* begin Recorded information *

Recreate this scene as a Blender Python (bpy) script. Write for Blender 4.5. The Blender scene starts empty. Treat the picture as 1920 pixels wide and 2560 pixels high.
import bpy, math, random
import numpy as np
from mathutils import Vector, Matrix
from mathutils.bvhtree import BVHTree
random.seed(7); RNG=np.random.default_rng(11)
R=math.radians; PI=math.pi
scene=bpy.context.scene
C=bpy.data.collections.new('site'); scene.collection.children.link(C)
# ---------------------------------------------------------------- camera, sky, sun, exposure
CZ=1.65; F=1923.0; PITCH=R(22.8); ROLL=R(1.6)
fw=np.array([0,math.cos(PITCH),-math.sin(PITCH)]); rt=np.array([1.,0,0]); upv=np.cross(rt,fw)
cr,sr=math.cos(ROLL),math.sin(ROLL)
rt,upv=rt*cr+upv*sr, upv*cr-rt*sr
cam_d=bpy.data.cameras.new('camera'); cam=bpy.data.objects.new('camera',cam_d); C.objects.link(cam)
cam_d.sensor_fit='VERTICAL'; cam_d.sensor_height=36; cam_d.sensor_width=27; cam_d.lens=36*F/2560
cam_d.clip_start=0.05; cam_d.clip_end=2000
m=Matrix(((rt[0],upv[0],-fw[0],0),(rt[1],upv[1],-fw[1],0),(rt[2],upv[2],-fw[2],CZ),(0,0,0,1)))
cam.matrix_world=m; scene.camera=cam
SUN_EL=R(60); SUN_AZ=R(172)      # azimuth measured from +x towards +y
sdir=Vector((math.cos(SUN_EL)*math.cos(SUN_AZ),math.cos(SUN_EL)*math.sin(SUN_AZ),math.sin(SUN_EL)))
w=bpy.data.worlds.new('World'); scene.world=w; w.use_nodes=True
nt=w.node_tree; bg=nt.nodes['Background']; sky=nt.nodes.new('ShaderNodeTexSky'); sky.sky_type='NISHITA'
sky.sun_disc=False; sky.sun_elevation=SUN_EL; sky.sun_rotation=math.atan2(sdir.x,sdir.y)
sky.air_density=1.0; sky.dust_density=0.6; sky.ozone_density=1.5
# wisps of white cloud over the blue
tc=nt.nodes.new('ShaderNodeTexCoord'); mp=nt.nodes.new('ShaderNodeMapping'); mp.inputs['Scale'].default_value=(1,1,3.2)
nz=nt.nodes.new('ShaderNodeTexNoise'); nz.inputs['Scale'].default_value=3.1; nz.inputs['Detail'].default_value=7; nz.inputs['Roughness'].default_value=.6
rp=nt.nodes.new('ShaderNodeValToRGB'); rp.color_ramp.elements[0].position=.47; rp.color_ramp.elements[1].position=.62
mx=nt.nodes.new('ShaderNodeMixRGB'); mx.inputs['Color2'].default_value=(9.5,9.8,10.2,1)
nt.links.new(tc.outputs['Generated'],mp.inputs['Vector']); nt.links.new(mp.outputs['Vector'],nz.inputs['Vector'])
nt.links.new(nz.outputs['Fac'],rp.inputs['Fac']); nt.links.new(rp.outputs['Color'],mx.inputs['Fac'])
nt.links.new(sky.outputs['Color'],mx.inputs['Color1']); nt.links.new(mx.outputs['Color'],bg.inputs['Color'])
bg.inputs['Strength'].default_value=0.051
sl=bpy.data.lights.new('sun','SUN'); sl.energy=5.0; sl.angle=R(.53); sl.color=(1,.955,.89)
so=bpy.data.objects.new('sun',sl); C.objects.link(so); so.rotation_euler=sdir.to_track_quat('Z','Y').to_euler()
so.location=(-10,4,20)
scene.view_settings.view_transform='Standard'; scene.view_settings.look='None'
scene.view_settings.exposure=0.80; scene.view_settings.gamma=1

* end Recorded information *

(Your instructions):
Return the full listing, character for character.

(Written solution):
Recreate this scene as a Blender Python (bpy) script. Write for Blender 4.5. The Blender scene starts empty. Treat the picture as 1920 pixels wide and 2560 pixels high.
import bpy, math, random
import numpy as np
from mathutils import Vector, Matrix
from mathutils.bvhtree import BVHTree
random.seed(7); RNG=np.random.default_rng(11)
R=math.radians; PI=math.pi
scene=bpy.context.scene
C=bpy.data.collections.new('site'); scene.collection.children.link(C)
# ---------------------------------------------------------------- camera, sky, sun, exposure
CZ=1.65; F=1923.0; PITCH=R(22.8); ROLL=R(1.6)
fw=np.array([0,math.cos(PITCH),-math.sin(PITCH)]); rt=np.array([1.,0,0]); upv=np.cross(rt,fw)
cr,sr=math.cos(ROLL),math.sin(ROLL)
rt,upv=rt*cr+upv*sr, upv*cr-rt*sr
cam_d=bpy.data.cameras.new('camera'); cam=bpy.data.objects.new('camera',cam_d); C.objects.link(cam)
cam_d.sensor_fit='VERTICAL'; cam_d.sensor_height=36; cam_d.sensor_width=27; cam_d.lens=36*F/2560
cam_d.clip_start=0.05; cam_d.clip_end=2000
m=Matrix(((rt[0],upv[0],-fw[0],0),(rt[1],upv[1],-fw[1],0),(rt[2],upv[2],-fw[2],CZ),(0,0,0,1)))
cam.matrix_world=m; scene.camera=cam
SUN_EL=R(60); SUN_AZ=R(172)      # azimuth measured from +x towards +y
sdir=Vector((math.cos(SUN_EL)*math.cos(SUN_AZ),math.cos(SUN_EL)*math.sin(SUN_AZ),math.sin(SUN_EL)))
w=bpy.data.worlds.new('World'); scene.world=w; w.use_nodes=True
nt=w.node_tree; bg=nt.nodes['Background']; sky=nt.nodes.new('ShaderNodeTexSky'); sky.sky_type='NISHITA'
sky.sun_disc=False; sky.sun_elevation=SUN_EL; sky.sun_rotation=math.atan2(sdir.x,sdir.y)
sky.air_density=1.0; sky.dust_density=0.6; sky.ozone_density=1.5
# wisps of white cloud over the blue
tc=nt.nodes.new('ShaderNodeTexCoord'); mp=nt.nodes.new('ShaderNodeMapping'); mp.inputs['Scale'].default_value=(1,1,3.2)
nz=nt.nodes.new('ShaderNodeTexNoise'); nz.inputs['Scale'].default_value=3.1; nz.inputs['Detail'].default_value=7; nz.inputs['Roughness'].default_value=.6
rp=nt.nodes.new('ShaderNodeValToRGB'); rp.color_ramp.elements[0].position=.47; rp.color_ramp.elements[1].position=.62
mx=nt.nodes.new('ShaderNodeMixRGB'); mx.inputs['Color2'].default_value=(9.5,9.8,10.2,1)
nt.links.new(tc.outputs['Generated'],mp.inputs['Vector']); nt.links.new(mp.outputs['Vector'],nz.inputs['Vector'])
nt.links.new(nz.outputs['Fac'],rp.inputs['Fac']); nt.links.new(rp.outputs['Color'],mx.inputs['Fac'])
nt.links.new(sky.outputs['Color'],mx.inputs['Color1']); nt.links.new(mx.outputs['Color'],bg.inputs['Color'])
bg.inputs['Strength'].default_value=0.051
sl=bpy.data.lights.new('sun','SUN'); sl.energy=5.0; sl.angle=R(.53); sl.color=(1,.955,.89)
so=bpy.data.objects.new('sun',sl); C.objects.link(so); so.rotation_euler=sdir.to_track_quat('Z','Y').to_euler()
so.location=(-10,4,20)
scene.view_settings.view_transform='Standard'; scene.view_settings.look='None'
scene.view_settings.exposure=0.80; scene.view_settings.gamma=1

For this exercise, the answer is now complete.